### AIM
Below are some records. Output the lines from the first one through the line that holds "return Vector((v.x * t, Y, CAMH", exactly as written, with no pictures.

### EXCERPTED DATA
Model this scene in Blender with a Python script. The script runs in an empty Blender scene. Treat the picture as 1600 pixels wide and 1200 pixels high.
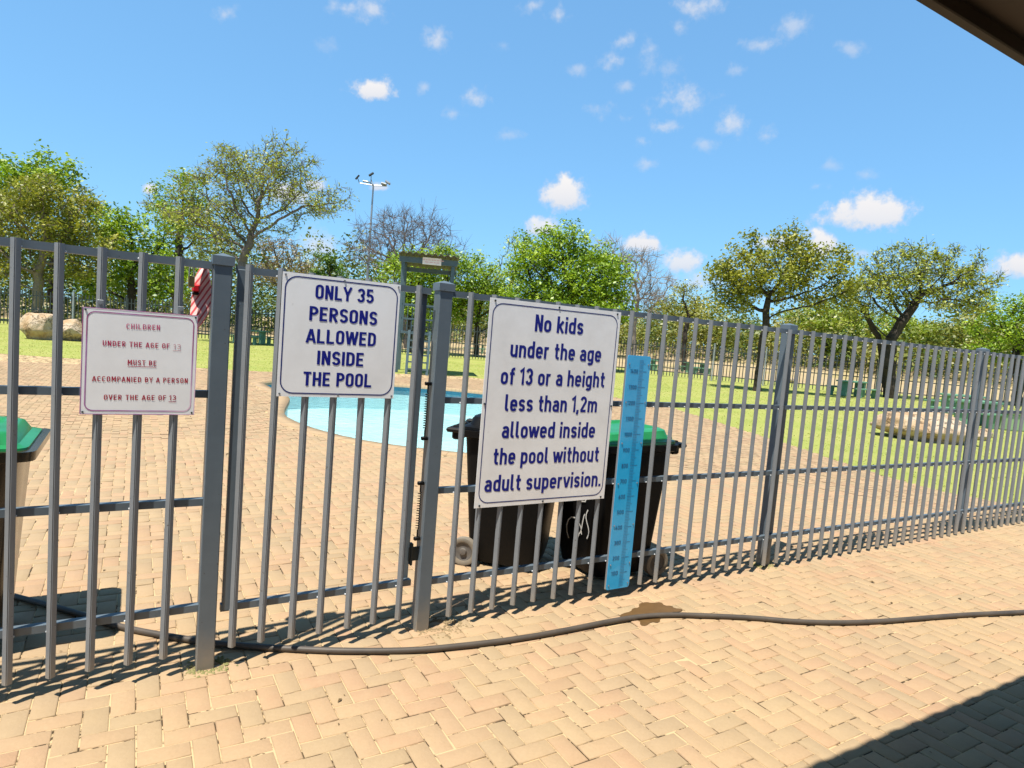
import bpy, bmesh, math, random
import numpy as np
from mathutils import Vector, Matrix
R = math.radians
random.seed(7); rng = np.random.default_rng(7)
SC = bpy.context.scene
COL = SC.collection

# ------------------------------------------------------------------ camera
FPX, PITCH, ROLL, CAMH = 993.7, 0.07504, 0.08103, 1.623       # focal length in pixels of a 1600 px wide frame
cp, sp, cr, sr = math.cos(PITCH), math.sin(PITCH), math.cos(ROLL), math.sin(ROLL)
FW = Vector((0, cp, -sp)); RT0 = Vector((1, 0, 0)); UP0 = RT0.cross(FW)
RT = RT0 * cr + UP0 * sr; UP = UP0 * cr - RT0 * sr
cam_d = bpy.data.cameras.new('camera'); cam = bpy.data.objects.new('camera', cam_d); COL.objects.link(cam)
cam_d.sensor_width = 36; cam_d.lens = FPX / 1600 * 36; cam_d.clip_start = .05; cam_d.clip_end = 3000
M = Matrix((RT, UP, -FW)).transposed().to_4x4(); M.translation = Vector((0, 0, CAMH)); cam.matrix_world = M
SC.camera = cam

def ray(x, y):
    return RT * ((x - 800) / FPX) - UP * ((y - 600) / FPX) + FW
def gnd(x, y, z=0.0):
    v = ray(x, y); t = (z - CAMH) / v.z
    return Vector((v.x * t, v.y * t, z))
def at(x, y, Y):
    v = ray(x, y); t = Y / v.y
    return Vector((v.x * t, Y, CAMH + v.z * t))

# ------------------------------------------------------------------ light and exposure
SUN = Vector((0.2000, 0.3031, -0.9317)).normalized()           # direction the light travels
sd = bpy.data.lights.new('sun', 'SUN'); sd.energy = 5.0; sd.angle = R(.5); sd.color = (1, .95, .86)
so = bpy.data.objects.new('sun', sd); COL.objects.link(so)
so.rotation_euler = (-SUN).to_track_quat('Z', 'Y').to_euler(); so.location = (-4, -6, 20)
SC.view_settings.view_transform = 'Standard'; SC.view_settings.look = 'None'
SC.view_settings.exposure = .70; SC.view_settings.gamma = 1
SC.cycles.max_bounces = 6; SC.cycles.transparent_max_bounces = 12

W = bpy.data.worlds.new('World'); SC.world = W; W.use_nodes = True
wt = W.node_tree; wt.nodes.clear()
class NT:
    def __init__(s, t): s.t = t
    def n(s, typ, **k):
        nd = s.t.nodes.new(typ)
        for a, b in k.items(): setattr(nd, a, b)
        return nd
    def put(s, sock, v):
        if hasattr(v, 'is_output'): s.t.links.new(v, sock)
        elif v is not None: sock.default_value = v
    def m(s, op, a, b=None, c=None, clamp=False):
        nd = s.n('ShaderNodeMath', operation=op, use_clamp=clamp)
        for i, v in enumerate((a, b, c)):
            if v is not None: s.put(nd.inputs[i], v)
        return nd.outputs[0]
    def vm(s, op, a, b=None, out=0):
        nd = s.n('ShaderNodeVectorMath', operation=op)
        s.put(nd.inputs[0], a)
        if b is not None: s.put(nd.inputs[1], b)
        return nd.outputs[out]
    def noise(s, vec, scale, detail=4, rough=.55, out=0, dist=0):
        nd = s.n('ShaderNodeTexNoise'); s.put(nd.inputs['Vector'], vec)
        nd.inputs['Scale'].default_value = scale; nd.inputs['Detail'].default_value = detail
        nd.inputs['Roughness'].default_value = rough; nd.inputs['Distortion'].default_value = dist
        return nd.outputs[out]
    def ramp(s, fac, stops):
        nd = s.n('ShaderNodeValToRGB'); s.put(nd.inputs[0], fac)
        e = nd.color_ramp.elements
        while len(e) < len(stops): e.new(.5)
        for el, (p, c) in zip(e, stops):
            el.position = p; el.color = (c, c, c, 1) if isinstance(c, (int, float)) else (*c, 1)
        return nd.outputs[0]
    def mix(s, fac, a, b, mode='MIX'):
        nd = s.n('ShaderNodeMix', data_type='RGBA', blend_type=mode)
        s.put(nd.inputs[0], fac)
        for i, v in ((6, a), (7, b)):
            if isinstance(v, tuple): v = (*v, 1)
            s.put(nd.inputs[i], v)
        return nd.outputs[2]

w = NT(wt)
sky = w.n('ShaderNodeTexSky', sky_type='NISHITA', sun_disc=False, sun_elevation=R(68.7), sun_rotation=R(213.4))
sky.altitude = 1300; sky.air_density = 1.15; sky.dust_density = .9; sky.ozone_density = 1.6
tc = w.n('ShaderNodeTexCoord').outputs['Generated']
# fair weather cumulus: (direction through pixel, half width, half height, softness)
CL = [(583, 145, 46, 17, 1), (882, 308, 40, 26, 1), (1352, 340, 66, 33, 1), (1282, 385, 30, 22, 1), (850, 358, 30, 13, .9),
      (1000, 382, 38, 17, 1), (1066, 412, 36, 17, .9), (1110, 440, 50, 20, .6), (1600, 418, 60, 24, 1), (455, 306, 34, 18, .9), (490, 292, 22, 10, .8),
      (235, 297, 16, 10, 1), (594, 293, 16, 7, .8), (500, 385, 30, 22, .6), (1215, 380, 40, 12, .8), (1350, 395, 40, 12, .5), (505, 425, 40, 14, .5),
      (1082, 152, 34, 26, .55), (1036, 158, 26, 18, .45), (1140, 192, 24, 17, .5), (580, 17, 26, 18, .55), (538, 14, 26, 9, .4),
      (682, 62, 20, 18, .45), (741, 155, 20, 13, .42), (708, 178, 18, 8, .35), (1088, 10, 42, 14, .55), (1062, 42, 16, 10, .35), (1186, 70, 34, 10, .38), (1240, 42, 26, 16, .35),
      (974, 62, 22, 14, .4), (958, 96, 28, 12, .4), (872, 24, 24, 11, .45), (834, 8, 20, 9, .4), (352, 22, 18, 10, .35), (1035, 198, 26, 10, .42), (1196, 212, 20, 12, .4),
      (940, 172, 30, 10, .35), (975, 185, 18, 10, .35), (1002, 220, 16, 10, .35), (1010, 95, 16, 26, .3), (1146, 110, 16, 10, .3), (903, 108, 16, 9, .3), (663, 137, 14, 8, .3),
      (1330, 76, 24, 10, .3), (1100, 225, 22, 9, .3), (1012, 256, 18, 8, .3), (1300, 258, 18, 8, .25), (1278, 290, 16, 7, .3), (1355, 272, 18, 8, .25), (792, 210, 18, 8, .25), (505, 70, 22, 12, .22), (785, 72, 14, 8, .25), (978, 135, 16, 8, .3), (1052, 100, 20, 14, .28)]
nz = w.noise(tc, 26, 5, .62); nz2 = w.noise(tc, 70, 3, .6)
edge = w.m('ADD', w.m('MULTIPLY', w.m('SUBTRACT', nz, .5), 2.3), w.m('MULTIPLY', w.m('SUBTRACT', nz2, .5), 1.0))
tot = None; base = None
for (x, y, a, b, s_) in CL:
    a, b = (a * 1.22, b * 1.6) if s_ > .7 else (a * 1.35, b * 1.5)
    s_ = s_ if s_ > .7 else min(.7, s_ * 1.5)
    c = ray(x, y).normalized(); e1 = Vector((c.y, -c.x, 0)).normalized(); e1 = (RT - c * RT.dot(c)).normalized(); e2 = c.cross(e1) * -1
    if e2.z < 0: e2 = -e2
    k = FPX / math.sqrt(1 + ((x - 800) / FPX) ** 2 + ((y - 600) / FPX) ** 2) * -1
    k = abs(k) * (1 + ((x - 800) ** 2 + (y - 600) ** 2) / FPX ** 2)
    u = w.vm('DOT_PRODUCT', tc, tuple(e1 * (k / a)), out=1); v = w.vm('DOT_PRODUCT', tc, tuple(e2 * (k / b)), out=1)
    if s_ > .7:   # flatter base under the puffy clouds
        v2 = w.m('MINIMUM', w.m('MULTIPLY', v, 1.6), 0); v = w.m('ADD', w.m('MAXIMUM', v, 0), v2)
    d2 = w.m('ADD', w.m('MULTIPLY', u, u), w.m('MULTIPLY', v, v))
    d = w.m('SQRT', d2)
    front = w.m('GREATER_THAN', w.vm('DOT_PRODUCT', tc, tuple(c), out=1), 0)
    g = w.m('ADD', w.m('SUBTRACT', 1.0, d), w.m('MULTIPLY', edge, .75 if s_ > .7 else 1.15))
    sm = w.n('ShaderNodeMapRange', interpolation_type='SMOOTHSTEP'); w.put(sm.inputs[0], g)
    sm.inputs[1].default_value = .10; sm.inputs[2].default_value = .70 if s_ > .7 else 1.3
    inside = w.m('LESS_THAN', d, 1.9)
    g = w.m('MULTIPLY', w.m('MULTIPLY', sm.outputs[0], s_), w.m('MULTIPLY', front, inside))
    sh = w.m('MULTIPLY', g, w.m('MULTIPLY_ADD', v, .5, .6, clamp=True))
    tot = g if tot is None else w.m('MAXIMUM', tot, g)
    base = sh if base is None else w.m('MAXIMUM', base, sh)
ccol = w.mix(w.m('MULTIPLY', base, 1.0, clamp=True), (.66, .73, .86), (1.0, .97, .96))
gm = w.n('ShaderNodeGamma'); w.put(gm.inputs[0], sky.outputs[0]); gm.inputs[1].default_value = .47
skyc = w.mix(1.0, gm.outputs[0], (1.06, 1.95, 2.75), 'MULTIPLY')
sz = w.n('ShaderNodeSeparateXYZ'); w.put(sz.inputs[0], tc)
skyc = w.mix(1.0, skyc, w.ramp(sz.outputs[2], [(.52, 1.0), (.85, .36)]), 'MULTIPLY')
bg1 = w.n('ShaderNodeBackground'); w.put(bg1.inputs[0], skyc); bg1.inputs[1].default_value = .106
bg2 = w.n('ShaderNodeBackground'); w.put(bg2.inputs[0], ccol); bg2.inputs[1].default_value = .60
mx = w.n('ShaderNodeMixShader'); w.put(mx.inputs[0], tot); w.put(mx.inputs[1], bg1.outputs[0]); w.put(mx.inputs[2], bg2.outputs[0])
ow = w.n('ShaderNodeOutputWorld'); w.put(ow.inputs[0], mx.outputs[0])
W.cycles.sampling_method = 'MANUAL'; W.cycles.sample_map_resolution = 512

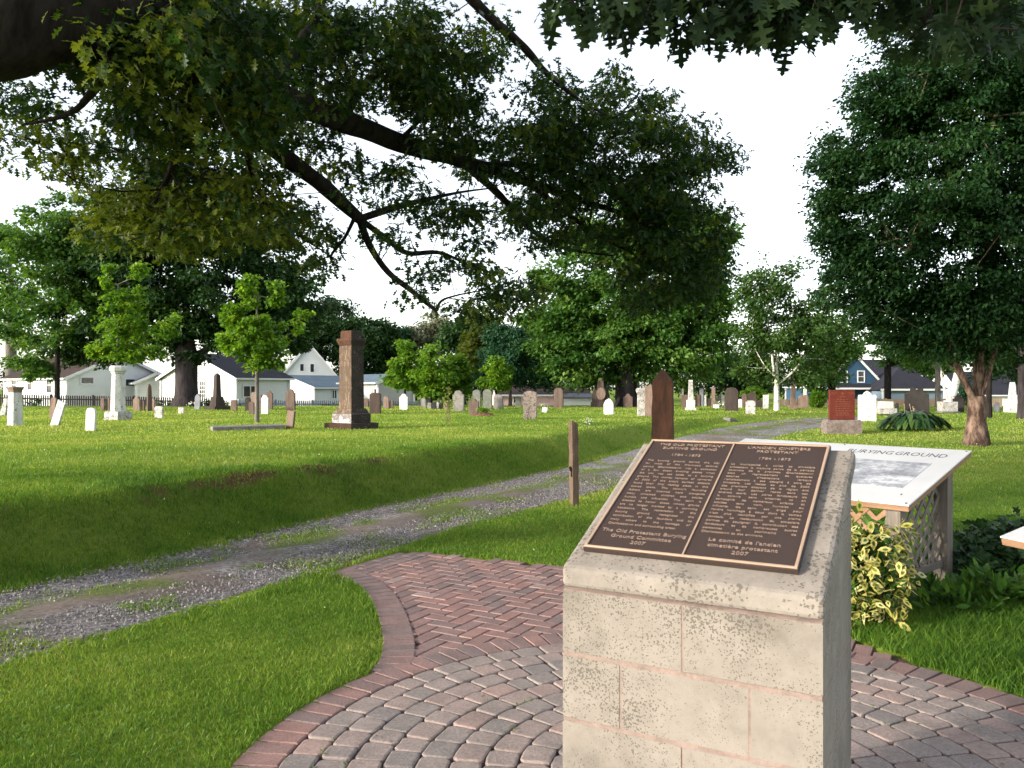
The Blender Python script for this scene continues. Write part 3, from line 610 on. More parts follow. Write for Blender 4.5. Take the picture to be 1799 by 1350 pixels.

### FINAL RESULT
Model this scene in Blender with a Python script. The script runs in an empty Blender scene. Treat the picture as 1600 pixels wide and 1200 pixels high.
import bpy, bmesh, math, random
import numpy as np
from mathutils import Vector, Matrix
R = math.radians
random.seed(7); rng = np.random.default_rng(7)
SC = bpy.context.scene
COL = SC.collection

# ------------------------------------------------------------------ camera
FPX, PITCH, ROLL, CAMH = 993.7, 0.07504, 0.08103, 1.623       # focal length in pixels of a 1600 px wide frame
cp, sp, cr, sr = math.cos(PITCH), math.sin(PITCH), math.cos(ROLL), math.sin(ROLL)
FW = Vector((0, cp, -sp)); RT0 = Vector((1, 0, 0)); UP0 = RT0.cross(FW)
RT = RT0 * cr + UP0 * sr; UP = UP0 * cr - RT0 * sr
cam_d = bpy.data.cameras.new('camera'); cam = bpy.data.objects.new('camera', cam_d); COL.objects.link(cam)
cam_d.sensor_width = 36; cam_d.lens = FPX / 1600 * 36; cam_d.clip_start = .05; cam_d.clip_end = 3000
M = Matrix((RT, UP, -FW)).transposed().to_4x4(); M.translation = Vector((0, 0, CAMH)); cam.matrix_world = M
SC.camera = cam

def ray(x, y):
    return RT * ((x - 800) / FPX) - UP * ((y - 600) / FPX) + FW
def gnd(x, y, z=0.0):
    v = ray(x, y); t = (z - CAMH) / v.z
    return Vector((v.x * t, v.y * t, z))
def at(x, y, Y):
    v = ray(x, y); t = Y / v.y
    return Vector((v.x * t, Y, CAMH + v.z * t))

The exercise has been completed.